During the 16th and 17th century, more than 4,000 women were executed for witchcraft in Scotland. Maggie Wall is of interest, due to the stone monument that stands over, in memorial of a fallen witch, and the mystery that surrounds her death. Though some have tried to piece together the history involving the witch burning in Scotland, specifically the one regarding Maggie Wall. One of the biggest mysteries is the Christian cross that sits on top of the 20′ high monument. Such symbols are not traditional on monuments and memorials for convicted and executed witches.

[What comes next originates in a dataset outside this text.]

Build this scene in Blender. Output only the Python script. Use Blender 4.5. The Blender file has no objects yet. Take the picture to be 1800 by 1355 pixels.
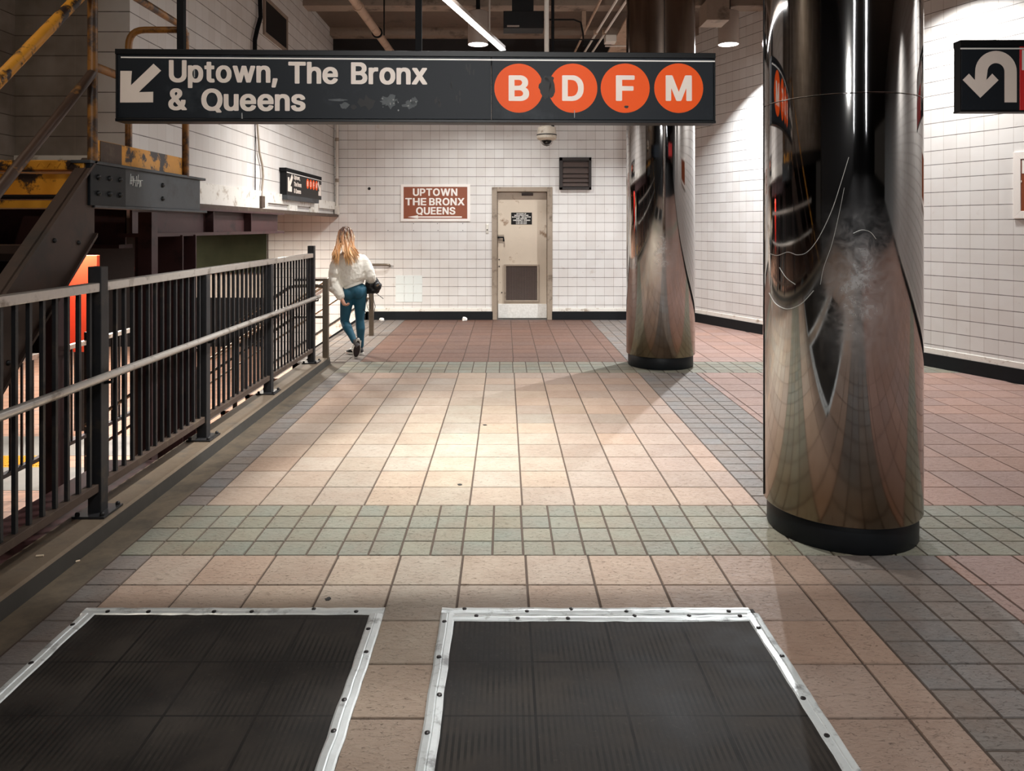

Some say it was during this time, there was an uprising in the church from female members of the congregation. Women who were fed up with the tight regulations formed an uprising, and in some cases brutally beat the ministers. Also during this time in Dunning, there was a known warlock, who was known for sorcery and performing black mass rituals. Some say, it was one of these occurrence in 1679, that Maggie Wall was burned at the stake. Was she an accomplice to the warlock? Or was she one of the female retaliatory mobs, set on the destruction of the Christian establishment? Locals and historians have different version, but the monument on the side of the road in Dunning, Scotland knows the truth.

1. Angela de la Berthe

Angelea de la Berthe was a rich woman who lived on the outskirts of a small town in France called Toulouse. For undocumented reasons (the town has no records of the conviction or execution), she become one of the very first women to be burned at the stake during Europe’s infamous witch hunts and persecutions.

In 1275, she faced a judge, and was condemned for having sexual relations with the Devil, and for giving birth to his son, a flesh-eating monster who ate babies. Local townspeople were horrified at the accusations and she was publicly burned at the stake.

Next to the Holocaust, witch-hunts are responsible for some of the most senseless murders in the history of crime and punishment. Fear of losing control led people to commit horrendous crimes all over Europe, and even today in some areas of Africa.

The Salem Witch trial is a dark reminder from European history of the intolerance that has raged through society for hundreds of years. To say we are immune from it now is irresponsible. Hate and fear still cause more problems in today’s society that any behavior, only in some areas it is confined to the home, resulting in domestic complications.

Confronting fear has helped to shape our world, whether for the good or the bad. Accepting differences between individuals and groups can resolve a lot of the aggression in our world. What we have learned from witch burnings is what we should all carry with us today. Imperfection is standard, and everyone lives and practices differently. One posting on a discussion board simply read, ‘nothing has been accomplished by burning people.” Food for thought.